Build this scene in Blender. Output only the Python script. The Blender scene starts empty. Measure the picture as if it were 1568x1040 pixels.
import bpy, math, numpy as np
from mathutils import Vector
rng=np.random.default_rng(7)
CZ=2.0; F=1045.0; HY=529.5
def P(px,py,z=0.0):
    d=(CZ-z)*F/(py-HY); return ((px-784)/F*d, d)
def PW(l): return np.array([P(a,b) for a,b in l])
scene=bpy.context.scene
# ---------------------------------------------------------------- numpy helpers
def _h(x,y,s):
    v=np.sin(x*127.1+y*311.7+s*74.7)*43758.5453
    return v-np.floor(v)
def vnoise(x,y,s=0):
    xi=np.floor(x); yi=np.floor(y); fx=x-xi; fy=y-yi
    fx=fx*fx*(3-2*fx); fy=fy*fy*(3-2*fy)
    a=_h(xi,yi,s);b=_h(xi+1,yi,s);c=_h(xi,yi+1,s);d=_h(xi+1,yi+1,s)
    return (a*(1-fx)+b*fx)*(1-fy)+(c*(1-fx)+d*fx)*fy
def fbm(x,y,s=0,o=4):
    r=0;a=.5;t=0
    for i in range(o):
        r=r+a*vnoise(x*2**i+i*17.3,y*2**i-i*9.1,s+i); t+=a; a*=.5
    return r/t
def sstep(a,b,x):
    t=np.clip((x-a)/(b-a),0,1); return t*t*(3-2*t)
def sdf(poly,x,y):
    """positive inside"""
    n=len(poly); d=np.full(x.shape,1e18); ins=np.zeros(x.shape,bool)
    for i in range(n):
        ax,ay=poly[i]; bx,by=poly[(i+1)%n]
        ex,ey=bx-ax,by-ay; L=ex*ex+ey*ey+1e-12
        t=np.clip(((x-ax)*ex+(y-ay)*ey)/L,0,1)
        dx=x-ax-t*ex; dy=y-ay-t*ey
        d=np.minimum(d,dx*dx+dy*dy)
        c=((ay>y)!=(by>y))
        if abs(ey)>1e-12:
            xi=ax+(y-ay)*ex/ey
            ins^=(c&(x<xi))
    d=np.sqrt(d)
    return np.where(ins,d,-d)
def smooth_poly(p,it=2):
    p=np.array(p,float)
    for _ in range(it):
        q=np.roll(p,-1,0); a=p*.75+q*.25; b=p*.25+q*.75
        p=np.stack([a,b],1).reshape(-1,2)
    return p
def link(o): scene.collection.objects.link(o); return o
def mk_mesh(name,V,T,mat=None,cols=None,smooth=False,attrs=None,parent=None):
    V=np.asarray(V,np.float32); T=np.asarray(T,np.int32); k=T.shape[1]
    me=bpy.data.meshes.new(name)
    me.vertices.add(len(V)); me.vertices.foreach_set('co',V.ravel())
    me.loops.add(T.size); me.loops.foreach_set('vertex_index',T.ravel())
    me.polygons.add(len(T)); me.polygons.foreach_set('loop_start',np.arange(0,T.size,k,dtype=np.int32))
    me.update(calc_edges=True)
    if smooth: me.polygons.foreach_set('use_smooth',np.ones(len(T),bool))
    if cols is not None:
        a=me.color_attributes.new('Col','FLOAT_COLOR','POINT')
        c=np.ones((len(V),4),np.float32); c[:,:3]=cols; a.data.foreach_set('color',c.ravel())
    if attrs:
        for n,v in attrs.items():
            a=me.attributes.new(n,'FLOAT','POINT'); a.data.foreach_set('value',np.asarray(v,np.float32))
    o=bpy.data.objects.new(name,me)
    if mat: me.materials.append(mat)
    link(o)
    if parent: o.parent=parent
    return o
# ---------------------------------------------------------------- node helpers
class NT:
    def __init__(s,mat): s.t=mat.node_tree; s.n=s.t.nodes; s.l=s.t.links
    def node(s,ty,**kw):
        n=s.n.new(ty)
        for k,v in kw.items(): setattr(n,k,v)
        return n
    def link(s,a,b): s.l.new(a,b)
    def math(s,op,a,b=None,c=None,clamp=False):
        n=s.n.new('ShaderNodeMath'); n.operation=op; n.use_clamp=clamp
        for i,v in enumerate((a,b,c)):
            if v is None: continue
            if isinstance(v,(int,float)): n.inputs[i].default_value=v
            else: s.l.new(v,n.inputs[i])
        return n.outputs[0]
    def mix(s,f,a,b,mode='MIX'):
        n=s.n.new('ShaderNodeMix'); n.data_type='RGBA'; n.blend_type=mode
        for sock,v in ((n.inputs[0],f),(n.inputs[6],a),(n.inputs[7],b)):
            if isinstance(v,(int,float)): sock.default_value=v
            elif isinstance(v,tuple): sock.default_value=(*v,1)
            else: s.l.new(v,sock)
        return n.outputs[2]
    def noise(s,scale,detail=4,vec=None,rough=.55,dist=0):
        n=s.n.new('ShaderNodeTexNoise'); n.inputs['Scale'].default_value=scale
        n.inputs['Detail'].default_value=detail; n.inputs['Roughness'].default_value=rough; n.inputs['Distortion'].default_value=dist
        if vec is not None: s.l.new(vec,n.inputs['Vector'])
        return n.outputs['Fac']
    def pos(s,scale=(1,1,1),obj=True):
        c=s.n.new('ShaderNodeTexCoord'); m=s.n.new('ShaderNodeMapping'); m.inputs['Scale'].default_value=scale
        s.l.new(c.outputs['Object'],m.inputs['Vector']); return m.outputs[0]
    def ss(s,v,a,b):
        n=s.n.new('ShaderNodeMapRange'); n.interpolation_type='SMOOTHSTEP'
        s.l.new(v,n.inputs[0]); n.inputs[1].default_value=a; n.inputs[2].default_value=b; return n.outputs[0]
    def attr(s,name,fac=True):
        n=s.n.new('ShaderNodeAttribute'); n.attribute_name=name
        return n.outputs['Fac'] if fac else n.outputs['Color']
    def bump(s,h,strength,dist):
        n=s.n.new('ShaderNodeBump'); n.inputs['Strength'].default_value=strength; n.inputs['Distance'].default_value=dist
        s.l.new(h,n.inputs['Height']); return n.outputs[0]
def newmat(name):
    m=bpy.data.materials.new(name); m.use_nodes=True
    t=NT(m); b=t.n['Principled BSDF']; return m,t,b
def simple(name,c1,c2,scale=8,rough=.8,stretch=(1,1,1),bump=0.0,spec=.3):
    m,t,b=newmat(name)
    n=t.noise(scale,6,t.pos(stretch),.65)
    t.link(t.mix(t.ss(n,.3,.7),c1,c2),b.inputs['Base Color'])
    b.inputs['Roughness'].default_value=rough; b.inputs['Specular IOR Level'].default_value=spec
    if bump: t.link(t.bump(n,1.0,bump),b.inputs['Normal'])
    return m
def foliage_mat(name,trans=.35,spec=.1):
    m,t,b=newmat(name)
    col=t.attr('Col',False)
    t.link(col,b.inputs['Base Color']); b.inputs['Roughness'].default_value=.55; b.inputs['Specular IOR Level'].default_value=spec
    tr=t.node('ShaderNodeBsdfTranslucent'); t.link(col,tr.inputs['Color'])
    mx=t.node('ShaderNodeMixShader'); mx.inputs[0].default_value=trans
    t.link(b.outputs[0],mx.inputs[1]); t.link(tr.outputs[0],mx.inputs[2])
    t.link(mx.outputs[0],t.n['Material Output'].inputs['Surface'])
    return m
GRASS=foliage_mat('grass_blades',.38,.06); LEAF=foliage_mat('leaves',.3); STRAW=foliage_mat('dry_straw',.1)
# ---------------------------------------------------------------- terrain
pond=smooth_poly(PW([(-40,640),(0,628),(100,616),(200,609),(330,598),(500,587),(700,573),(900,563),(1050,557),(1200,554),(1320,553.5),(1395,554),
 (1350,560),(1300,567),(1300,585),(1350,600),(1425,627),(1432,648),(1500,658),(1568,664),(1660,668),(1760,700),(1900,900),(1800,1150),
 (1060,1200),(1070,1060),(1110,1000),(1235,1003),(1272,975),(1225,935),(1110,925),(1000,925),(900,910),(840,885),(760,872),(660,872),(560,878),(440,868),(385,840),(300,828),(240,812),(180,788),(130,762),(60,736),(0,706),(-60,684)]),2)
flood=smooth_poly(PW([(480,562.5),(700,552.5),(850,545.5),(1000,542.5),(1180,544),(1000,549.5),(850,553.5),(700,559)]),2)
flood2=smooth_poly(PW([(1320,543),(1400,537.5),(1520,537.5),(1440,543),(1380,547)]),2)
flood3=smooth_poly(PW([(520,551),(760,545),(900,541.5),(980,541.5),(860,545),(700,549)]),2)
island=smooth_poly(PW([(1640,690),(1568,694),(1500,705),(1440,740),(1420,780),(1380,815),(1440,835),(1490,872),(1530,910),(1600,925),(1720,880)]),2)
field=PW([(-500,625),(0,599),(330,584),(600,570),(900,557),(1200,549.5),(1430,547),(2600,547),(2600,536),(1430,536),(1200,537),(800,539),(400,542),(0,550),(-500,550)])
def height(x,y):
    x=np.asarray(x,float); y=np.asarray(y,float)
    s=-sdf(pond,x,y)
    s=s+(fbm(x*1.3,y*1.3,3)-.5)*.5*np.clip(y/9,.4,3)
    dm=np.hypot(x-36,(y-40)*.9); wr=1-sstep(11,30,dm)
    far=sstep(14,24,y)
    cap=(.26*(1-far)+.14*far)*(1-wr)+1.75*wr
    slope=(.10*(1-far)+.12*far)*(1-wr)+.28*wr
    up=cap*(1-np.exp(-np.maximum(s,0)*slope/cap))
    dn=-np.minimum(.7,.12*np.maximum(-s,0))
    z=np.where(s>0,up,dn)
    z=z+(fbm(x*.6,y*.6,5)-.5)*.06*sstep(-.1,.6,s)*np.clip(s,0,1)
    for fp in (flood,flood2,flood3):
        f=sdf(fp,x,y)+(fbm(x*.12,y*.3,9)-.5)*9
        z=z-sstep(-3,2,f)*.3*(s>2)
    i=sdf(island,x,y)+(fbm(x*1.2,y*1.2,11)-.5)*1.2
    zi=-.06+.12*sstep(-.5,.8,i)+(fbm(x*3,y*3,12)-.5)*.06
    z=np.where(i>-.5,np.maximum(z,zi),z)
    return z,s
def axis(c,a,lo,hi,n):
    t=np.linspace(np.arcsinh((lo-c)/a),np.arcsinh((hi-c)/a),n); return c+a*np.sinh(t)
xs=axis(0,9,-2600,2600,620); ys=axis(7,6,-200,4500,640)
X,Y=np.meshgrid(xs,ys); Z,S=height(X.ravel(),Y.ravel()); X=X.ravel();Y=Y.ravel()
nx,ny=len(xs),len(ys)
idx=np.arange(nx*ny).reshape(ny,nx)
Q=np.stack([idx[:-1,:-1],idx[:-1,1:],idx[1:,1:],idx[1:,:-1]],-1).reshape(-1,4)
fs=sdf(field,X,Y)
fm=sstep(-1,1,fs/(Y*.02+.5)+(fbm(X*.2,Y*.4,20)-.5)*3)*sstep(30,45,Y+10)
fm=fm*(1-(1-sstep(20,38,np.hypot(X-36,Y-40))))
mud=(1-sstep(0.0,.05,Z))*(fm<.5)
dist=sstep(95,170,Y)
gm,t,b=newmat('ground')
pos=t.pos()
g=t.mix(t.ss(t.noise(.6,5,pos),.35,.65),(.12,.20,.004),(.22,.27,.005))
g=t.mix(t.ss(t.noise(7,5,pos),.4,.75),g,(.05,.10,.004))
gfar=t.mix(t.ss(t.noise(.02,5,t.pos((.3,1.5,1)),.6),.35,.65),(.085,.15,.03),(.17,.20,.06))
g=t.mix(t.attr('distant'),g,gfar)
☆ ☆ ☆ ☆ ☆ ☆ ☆
• [TASK TO CARRY OUT] Pull every line containing "scene" from the data.

• [COMPLETE OUTPUT]
Build this scene in Blender. Output only the Python script. The Blender scene starts empty. Measure the picture as if it were 1568x1040 pixels.
scene=bpy.context.scene
def link(o): scene.collection.objects.link(o); return o